On Thu, 23 Nov 2006, Pawel Salek wrote:
I have only anecdotal evidence: with mix, I am running an imap server on a
NSLU2 device (266MHz ARM processor, 32MB memory) with an USB2 disk
attached, serving mailboxes with 20000+ messages (for few users,
admittedly, because of memory limits). Selecting such mailbox
takes on this device 1-4 seconds. Opening similar unix-format mailbox
would take perhaps a minute (never had a patience to actually measure it).
Now, if you more memory on the device (sufficient to allow that 20000+
message traditional UNIX format mailbox to get into the buffer cache),
then the *second* open would be much faster than the first.
Without the benefit of the buffer cache, I daresay that opening in mix is
about two orders of magnitude faster. With buffer cache boosing
traditional UNIX performance, mix is only about 1.5 faster to twice as
fast.
The problem with any statistics is that they are the third type of lie
(the first two being "lies" and "damned lies"). Simple tweaks to the
input variables can dramatically change the output.
Two cases in point to demonstrate how incautious statistics gathering can
mislead you:
(1) mix is probably slower than traditional UNIX or mbx format mailboxes
for very small (single-digit) message counts. Mix has to open and read
three files; traditional UNIX and mbx only has to open and read one file.
It's doubtful that anyone really cares about the difference for mailboxes
which are smaller than the point that mix starts pulling ahead; the time
is negligible in either case. On the other hand, I wouldn't bother
converting a single message mailbox that has the email from Grandma with
her new phone number. :-)
(2) mbx is slower than traditional UNIX if the mailbox primarily consists
of very small messages. That's because mbx ends up doing more disk reads
in that case; it does a disk read for each message while traditional UNIX
reads in 8K chunks. This is ameliorated by the buffer cache, even during
first open, so most of the hit is in system call overhead rather than I/O.

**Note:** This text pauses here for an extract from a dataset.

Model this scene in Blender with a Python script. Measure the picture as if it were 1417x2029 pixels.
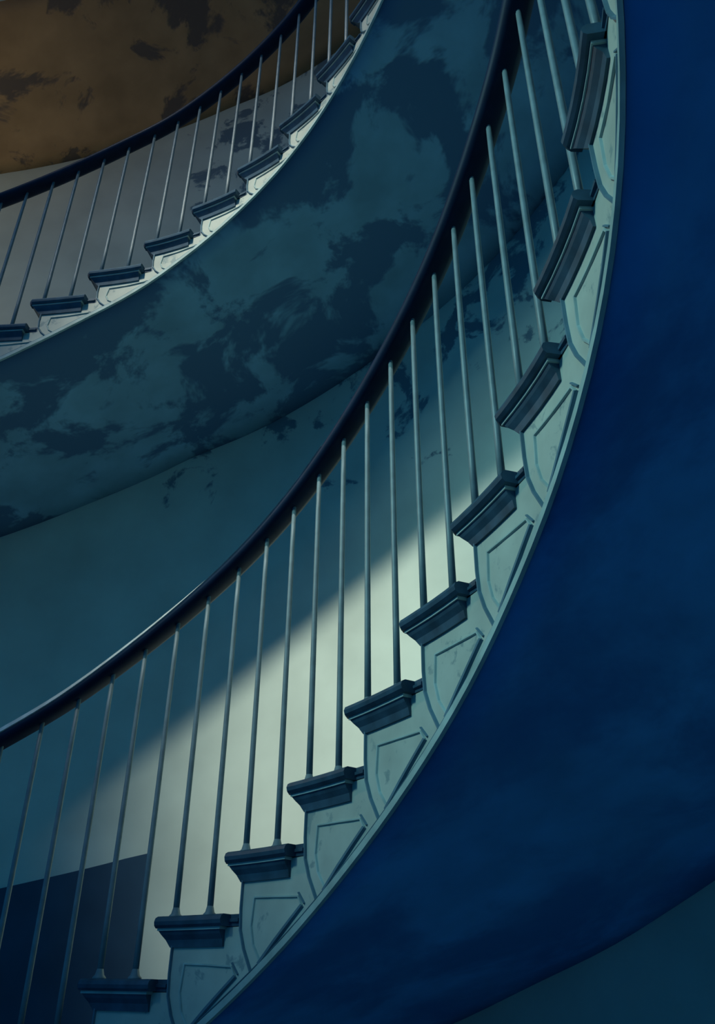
import bpy, math, random
from mathutils import Matrix, Vector, Euler, noise

random.seed(4)
for o in list(bpy.data.objects):
    bpy.data.objects.remove(o)
sc = bpy.context.scene
COL = sc.collection

# ------------------------------------------------------------------ camera
U = 0.15            # one riser in metres; the stair is laid out in risers
EYE = 1.6           # camera height above the floor
F_PX, PITCH, ROLL = 1652.6, 0.5399, -0.0244
cam_d = bpy.data.cameras.new('camera')
cam = bpy.data.objects.new('camera', cam_d)
COL.objects.link(cam)
sc.camera = cam
cam_d.sensor_fit = 'VERTICAL'
cam_d.sensor_height = 36.0
cam_d.lens = F_PX / 2029.0 * 36.0
cam_d.shift_x = 53.4 / 2029.0
cam_d.shift_y = -3.5 / 2029.0
cam_d.clip_start = 0.05
cam_d.clip_end = 200
cp, sp, cr_, sr_ = math.cos(PITCH), math.sin(PITCH), math.cos(ROLL), math.sin(ROLL)
M = Matrix(((1, 0, 0), (0, cp, -sp), (0, sp, cp))) @ Matrix(((cr_, 0, sr_), (0, 1, 0), (-sr_, 0, cr_)))
rgt, fwd, upv = M.col[0], M.col[1], M.col[2]
mw = Matrix(((rgt[0], upv[0], -fwd[0], 0), (rgt[1], upv[1], -fwd[1], 0), (rgt[2], upv[2], -fwd[2], EYE), (0, 0, 0, 1)))
cam.matrix_world = mw


def wp(x, y, z):
    """riser units relative to the eye -> world metres"""
    return Vector((x * U, y * U, z * U + EYE))


# ------------------------------------------------------------------ world
w = bpy.data.worlds.new('world')
sc.world = w
w.use_nodes = True
bg = w.node_tree.nodes['Background']
bg.inputs[0].default_value = (0.004, 0.115, 0.30, 1)
bg.inputs[1].default_value = 0.92

sc.view_settings.view_transform = 'Standard'
sc.view_settings.look = 'None'
sc.view_settings.gamma = 1
sc.view_settings.use_curve_mapping = False
sc.view_settings.exposure = 0.0


def spot(name, pos, target, energy, size_deg, blend, radius, color):
    d = bpy.data.lights.new(name, 'SPOT')
    d.energy = energy
    d.spot_size = math.radians(size_deg)
    d.spot_blend = blend
    d.shadow_soft_size = radius
    d.color = color
    o = bpy.data.objects.new(name, d)
    COL.objects.link(o)
    p = wp(*pos)
    o.location = p
    o.rotation_euler = (wp(*target) - p).to_track_quat('-Z', 'Y').to_euler()
    return o


# daylight falling down the well from the lantern high on the left
spot('lantern_beam', (-30.4, -36.1, 90), (1.3, 24.5, 6.6), 11000, 9.2, 0.9, 0.5, (1.0, 0.97, 0.84))
# fill spot added on the left for the stringers and balusters
spot('left_fill', (-30, -6, 30), (2.6, 11.0, 11.0), 860, 34, 1.0, 0.5, (0.50, 0.95, 0.90))
spot('upper_fill', (-26, -12, 46), (-4, 21, 27), 42, 36, 1.0, 0.5, (1.0, 0.92, 0.66))  # second added fill, for the upper flight
# warm fill added out of view on the left, tints the top underside
spot('warm_fill_spot', (-18, 14, 20), (-13.5, 22, 36), 15, 60, 1.0, 0.2, (1.0, 0.42, 0.06))
lp = bpy.data.lights.new('warm_fill_point', 'POINT')  # added point fill for the wall behind the upper flight
lp.energy = 62
lp.color = (1.0, 0.72, 0.44)
lp.shadow_soft_size = 0.15
lo = bpy.data.objects.new('warm_fill_point', lp)
COL.objects.link(lo)
lo.location = wp(-27, 21.0, 22)


# ------------------------------------------------------------------ plan curve of the well
T0 = -9
CP = [(-17.542, 19.018), (-15.948, 19.288), (-14.342, 19.45), (-12.723, 19.505), (-11.088, 19.451), (-9.427, 19.292),
      (-7.734, 19.028), (-6.024, 18.668), (-4.51, 18.124), (-3.06, 17.398), (-1.714, 16.498), (-0.543, 15.43),
      (0.467, 14.176), (1.346, 12.778), (2.07, 11.318), (2.602, 9.853), (2.98, 8.351), (3.137, 6.758), (3.052, 5.31),
      (2.691, 3.883), (2.045, 2.458)]
ZA, HR, NT, DU = 1.407, 6.75, 21.445, -4.125
UB = (0.264, 0.770)
W = 8.0           # stair width


def _cr(t):
    x = t - T0
    i = int(min(max(math.floor(x), 1), len(CP) - 3))
    f = x - i
    out = []
    for k in (0, 1):
        a, b, c, d = CP[i - 1][k], CP[i][k], CP[i + 1][k], CP[i + 2][k]
        out.append(.5 * (2 * b + (-a + c) * f + (2 * a - 5 * b + 4 * c - d) * f * f + (-a + 3 * b - 3 * c + d) * f ** 3))
    return out


def curve(t):
    lo_, hi = -8.0, 9.999
    if t < lo_ or t > hi:
        e = lo_ if t < lo_ else hi
        p = _cr(e)
        g = tangent(e)
        return [p[0] + g[0] * (t - e) * 1.62, p[1] + g[1] * (t - e) * 1.62]
    return _cr(t)


def tangent(t):
    t = min(max(t, -7.9), 9.9)
    a, b = _cr(t - .25), _cr(t + .25)
    dx, dy = b[0] - a[0], b[1] - a[1]
    l = math.hypot(dx, dy)
    return dx / l, dy / l


def P(t, o, z):
    """point on the stair: t along the walk in treads, o outwards from the baluster line, z in risers"""
    c = curve(t)
    g = tangent(t)
    return wp(c[0] - g[1] * o, c[1] + g[0] * o, z)


# ------------------------------------------------------------------ materials
def mat(name, base, rough=0.6, dark=None, scale=3.0, lo_=0.5, hi=0.56, detail=6, bump=0.0, mottle=0.25,
        mottle_scale=5.0, spec=0.3, zmask=None, light=None, xmask=None):
    m = bpy.data.materials.new(name)
    m.use_nodes = True
    nt = m.node_tree
    n, l = nt.nodes, nt.links
    b = n['Principled BSDF']
    b.inputs['Roughness'].default_value = rough
    b.inputs['Specular IOR Level'].default_value = spec
    tc = n.new('ShaderNodeTexCoord')
    n1 = n.new('ShaderNodeTexNoise')
    n1.inputs['Scale'].default_value = mottle_scale
    n1.inputs['Detail'].default_value = 5
    l.new(tc.outputs['Object'], n1.inputs['Vector'])
    r1 = n.new('ShaderNodeMapRange')
    r1.inputs[1].default_value = .3
    r1.inputs[2].default_value = .7
    r1.inputs[3].default_value = 1 - mottle
    r1.inputs[4].default_value = 1 + mottle
    l.new(n1.outputs[0], r1.inputs[0])
    mx = n.new('ShaderNodeMix')
    mx.data_type = 'RGBA'
    mx.blend_type = 'MULTIPLY'
    mx.inputs[0].default_value = 1
    mx.inputs[6].default_value = (*base, 1)
    l.new(r1.outputs[0], mx.inputs[7])
    col = mx.outputs[2]

    def blotch(col, colour, sc_, a, c, seed, zm):
        mp = n.new('ShaderNodeMapping')
        mp.inputs['Location'].default_value = (seed, seed * .7, seed * .3)
        l.new(tc.outputs['Object'], mp.inputs['Vector'])
        n2 = n.new('ShaderNodeTexNoise')
        n2.inputs['Scale'].default_value = sc_
        n2.inputs['Detail'].default_value = detail
        n2.inputs['Roughness'].default_value = .62
        n2.inputs['Distortion'].default_value = .35
        l.new(mp.outputs[0], n2.inputs['Vector'])
        src = n2.outputs[0]
        if zm:
            sep = n.new('ShaderNodeSeparateXYZ')
            l.new(tc.outputs['Object'], sep.inputs[0])
            rz = n.new('ShaderNodeMapRange')
            rz.inputs[1].default_value, rz.inputs[2].default_value = zm[0], zm[1]
            rz.inputs[3].default_value, rz.inputs[4].default_value = -.3, 0
            l.new(sep.outputs[2], rz.inputs[0])
            ad = n.new('ShaderNodeMath')
            ad.operation = 'ADD'
            l.new(src, ad.inputs[0])
            l.new(rz.outputs[0], ad.inputs[1])
            src = ad.outputs[0]
            if xmask:
                rx = n.new('ShaderNodeMapRange')
                rx.inputs[1].default_value, rx.inputs[2].default_value = xmask
                rx.inputs[3].default_value, rx.inputs[4].default_value = -.25, 0
                l.new(sep.outputs[0], rx.inputs[0])
                ax = n.new('ShaderNodeMath')
                ax.operation = 'ADD'
                l.new(src, ax.inputs[0])
                l.new(rx.outputs[0], ax.inputs[1])
                src = ax.outputs[0]
        rp = n.new('ShaderNodeMapRange')
        rp.interpolation_type = 'SMOOTHSTEP'
        rp.inputs[1].default_value, rp.inputs[2].default_value = a, c
        l.new(src, rp.inputs[0])
        m2 = n.new('ShaderNodeMix')
        m2.data_type = 'RGBA'
        l.new(rp.outputs[0], m2.inputs[0])
        l.new(col, m2.inputs[6])
        m2.inputs[7].default_value = (*colour, 1)
        return m2.outputs[2], rp.outputs[0]

    h = n1.outputs[0]
    if dark:
        col, h = blotch(col, dark, scale, lo_, hi, 3.1, zmask)
    if light:
        col, _ = blotch(col, light, scale * 1.6, .60, .64, 11.7, zmask)
    l.new(col, b.inputs['Base Color'])
    if bump:
        bp = n.new('ShaderNodeBump')
        bp.inputs['Strength'].default_value = bump
        bp.inputs['Distance'].default_value = -.01
        l.new(h, bp.inputs['Height'])
        l.new(bp.outputs[0], b.inputs['Normal'])
    return m


MAT = dict(
    wall=mat('wall_plaster', (.58, .72, .62), .85, dark=(.16, .26, .30), scale=3.2, lo_=.51, hi=.57, bump=.25, mottle=.10,
             mottle_scale=3, zmask=(3.4, 4.4), xmask=(-1.5, -.9)),
    soffit=mat('peeling_soffit_plaster', (.21, .44, .58), .85, dark=(.09, .20, .33), scale=2.3, lo_=.485, hi=.56, detail=5, bump=.3,
               mottle=.18, mottle_scale=4),
    soffit_brown=mat('brown_soffit_plaster', (.34, .26, .15), .85, dark=(.13, .12, .11), scale=2.0, lo_=.53, hi=.60,  # browner base than the other soffits, with grey blotches
                     detail=5, bump=.3, mottle=.18, mottle_scale=4),
    soffit_blue=mat('dark_blue_soffit', (.07, .37, .78), .75, dark=(.035, .22, .54), scale=1.7, lo_=.42, hi=.64,  # deeper blue than the upper soffit
                    bump=.08, mottle=.22, mottle_scale=3),
    paint=mat('pale_stringer_paint', (.51, .58, .50), .6, dark=(.30, .40, .38), scale=16, lo_=.58, hi=.66, mottle=.12,
              mottle_scale=9),
    mould=mat('shaded_moulding_paint', (.11, .22, .28), .6, mottle=.2, mottle_scale=14),  # shadow lines of the mouldings put into a darker colour
    bead=mat('worn_bead_paint', (.40, .55, .52), .55, mottle=.2, mottle_scale=14),
    tread=mat('dark_tread_wood', (.04, .10, .15), .5, mottle=.3, mottle_scale=20),
    riser=mat('pale_riser_paint', (.50, .62, .56), .7, mottle=.15),
    iron=mat('blue_grey_iron_paint', (.20, .28, .30), .45, mottle=.15, mottle_scale=25, spec=.5),
    rail=mat('dark_polished_rail_wood', (.004, .017, .048), .45, mottle=.2, mottle_scale=20, spec=.3),
    rail_sheen=mat('painted_rail_sheen', (.78, .84, .76), .5, mottle=.2, mottle_scale=20),  # pale colour paints the highlight on the rail's upper edge
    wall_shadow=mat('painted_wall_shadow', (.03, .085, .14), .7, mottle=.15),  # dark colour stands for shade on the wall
    floor=mat('stone_floor', (.16, .22, .26), .7, mottle=.2),
)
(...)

The upshot is that to see the effect, you need *tiny* messages (much
smaller than 8K). But the effect does happen, and it can mislead you into
concluding that mbx is slower than traditional UNIX.
In real-world conditions:
mix does better than mbx, and mbx does better than traditional UNIX. If
you get statistics that say otherwise, investigate the methodology.
-- Mark --
http://panda.com/mrc
Democracy is two wolves and a sheep deciding what to eat for lunch.
Liberty is a well-armed sheep contesting the vote.